[Top][All Lists]

[Date Prev][Date Next][Thread Prev][Thread Next][Date Index][Thread Index]

Re: [Gnu-arch-users] OT: Slavery???

From: Tom Lord
Subject: Re: [Gnu-arch-users] OT: Slavery???
Date: Mon, 10 Nov 2003 14:10:20 -0800 (PST)

    > From: "Stephen J. Turnbull" <address@hidden>

    >     Tom> Those of us who believe in software freedom reject the idea
    >     Tom> that such an offer is ever a bargain or good deal --

    > This sounds quite circular.  You're outraged because _your_ right to
    > software freedom is somehow abridged when some third party offers _me_
    > proprietary software, but the only evidence I can see for your right
    > that _overrides my rights_ to privacy and contract is your outrage.

    > Is "obviously, Steve, you are an infidel, and your mind incapable of
    > perceiving higher Truth" the best you can come up with?  :-(

Let's start with your rights to privacy and contract, and then 
move on to "outrage".

* the right to contract

  Your "right to contract" is not something that exists only between two
  parties: you and one with whom you form the contract.
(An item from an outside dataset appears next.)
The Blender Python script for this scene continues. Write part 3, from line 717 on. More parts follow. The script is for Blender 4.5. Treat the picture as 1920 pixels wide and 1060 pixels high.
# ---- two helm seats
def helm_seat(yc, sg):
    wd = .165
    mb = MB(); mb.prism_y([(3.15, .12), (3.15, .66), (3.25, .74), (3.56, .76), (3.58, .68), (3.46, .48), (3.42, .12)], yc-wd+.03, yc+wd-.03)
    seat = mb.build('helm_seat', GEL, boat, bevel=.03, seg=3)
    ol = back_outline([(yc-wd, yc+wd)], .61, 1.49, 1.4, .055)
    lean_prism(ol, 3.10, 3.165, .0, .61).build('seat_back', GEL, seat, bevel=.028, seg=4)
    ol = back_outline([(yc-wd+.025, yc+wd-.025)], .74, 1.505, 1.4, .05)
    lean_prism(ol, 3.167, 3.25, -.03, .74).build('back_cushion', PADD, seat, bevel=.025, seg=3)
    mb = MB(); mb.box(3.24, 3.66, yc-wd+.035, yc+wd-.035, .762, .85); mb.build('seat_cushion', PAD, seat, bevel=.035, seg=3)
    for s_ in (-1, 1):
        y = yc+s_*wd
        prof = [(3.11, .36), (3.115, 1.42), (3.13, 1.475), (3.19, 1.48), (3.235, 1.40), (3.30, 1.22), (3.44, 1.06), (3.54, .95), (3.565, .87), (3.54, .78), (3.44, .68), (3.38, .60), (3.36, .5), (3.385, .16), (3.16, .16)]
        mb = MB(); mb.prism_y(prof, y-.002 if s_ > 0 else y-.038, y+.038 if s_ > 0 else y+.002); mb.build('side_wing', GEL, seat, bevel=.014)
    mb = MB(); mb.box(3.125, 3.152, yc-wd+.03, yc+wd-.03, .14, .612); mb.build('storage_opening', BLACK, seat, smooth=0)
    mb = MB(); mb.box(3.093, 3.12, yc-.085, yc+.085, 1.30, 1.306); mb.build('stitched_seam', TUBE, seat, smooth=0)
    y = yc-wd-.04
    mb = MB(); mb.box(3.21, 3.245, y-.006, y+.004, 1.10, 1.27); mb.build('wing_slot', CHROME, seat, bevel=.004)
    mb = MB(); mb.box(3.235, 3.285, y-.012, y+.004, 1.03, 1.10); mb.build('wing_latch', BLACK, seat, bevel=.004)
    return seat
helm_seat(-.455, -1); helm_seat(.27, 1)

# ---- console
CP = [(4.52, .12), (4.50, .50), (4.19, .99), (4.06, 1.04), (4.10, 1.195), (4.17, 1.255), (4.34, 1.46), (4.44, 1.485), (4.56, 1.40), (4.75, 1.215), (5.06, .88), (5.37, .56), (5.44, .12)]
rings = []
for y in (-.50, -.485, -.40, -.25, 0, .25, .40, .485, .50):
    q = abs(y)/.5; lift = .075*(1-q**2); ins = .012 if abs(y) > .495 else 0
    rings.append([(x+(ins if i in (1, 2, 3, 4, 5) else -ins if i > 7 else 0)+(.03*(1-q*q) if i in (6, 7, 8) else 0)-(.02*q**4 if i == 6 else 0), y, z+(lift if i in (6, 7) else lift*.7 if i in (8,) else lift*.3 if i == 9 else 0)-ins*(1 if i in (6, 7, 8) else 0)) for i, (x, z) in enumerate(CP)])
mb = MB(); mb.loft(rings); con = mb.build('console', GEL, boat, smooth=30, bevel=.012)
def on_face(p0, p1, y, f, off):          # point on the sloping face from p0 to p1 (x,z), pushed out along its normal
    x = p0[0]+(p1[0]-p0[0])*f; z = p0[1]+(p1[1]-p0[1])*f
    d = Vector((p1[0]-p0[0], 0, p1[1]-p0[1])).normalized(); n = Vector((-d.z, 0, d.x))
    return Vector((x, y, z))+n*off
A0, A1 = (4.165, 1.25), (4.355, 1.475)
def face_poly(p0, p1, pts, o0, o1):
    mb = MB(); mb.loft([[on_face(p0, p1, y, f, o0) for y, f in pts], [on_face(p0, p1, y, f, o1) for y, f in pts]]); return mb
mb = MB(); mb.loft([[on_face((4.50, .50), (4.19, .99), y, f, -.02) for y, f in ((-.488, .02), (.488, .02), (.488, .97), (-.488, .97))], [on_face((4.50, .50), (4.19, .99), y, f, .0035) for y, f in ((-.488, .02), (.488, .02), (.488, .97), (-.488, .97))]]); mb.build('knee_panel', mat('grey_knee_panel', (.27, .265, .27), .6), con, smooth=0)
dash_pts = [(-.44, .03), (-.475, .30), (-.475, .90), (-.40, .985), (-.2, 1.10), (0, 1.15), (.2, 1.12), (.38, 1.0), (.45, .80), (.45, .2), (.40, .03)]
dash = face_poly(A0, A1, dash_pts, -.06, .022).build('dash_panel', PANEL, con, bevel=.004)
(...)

  Your "right to contract" is a _social_agreement_ among all of us.
  Why is that?:

  That's because essential to the idea of a contract is the prospect
  of _enforcement_ of the contract, and that entails the entire
  legislative, juridical, and executive apparatus of our shared
  society.  It is _our_ courts, not just yours, who must decide when
  performance of contract is contested; _our_ sherrifs who seize
  property; _our_ legislatures who provide regulation.

  In short, if my "outrage" is based in a belief that your proposed
  contract is, on balance, damaging to society, then I have every
  right to pursue a society in which you may not form that contract
  because, otherwise, I must contribute to its prospects for
  enforcement.  A legitimate aspect of that persuit is expressions of
  outrage at those who would offer or accept such contracts in the

* the right to privacy

  If, in a private exchange: you give Joe 3 gold coins and he gives
  you a PC operating system; you decide not to examine the source, not
  to modify it as your needs require, or not to share it with your
  neighbors who might need it -- certainly I might call you foolish
  and/or rude; if your neighbors' need is extreme I might even call
  you criminal; but aside from that last point, you are certainly
  within your rights.

  One of the borders where your rights to privacy end, however, is the
  courts (if used in certain manners).  Should you share the OS with
  your neighbor and Joe tries to sue you, no I do not believe he
  should have a case.  In USian terms, your right to free expression
  trumps that (though, obviously, that is not the current status quo
  as implemented by the courts).  Should the OS fail to perform to
  your hopes and you sue Joe to recover your three gold coins, unless
  Joe has made you a guarantee, you should have no case.  And so

* outrage

  Why is an offer for a contract to exchange proprietary software
  outrageous?   And then, why is _this_ (the Bitkeeper free use
  license) _particularly_ outrageous?

** proprietary software in general

  As you are well aware, there are many, many pages of reasons already
  available.   Many of them at are pretty good.  I won't
  try to provide a comprehensive overview here.   One would have to
  write a book.

  Andrew's remark that at least copying and modification are, absent
  totalitarianism, de facto "inalienable" (I would have said
  "natural") rights is a worthy observation.  Interestingly, those
  arguments also apply to automated update systems for free software
  sold on a "number of CPUs" or similar basis.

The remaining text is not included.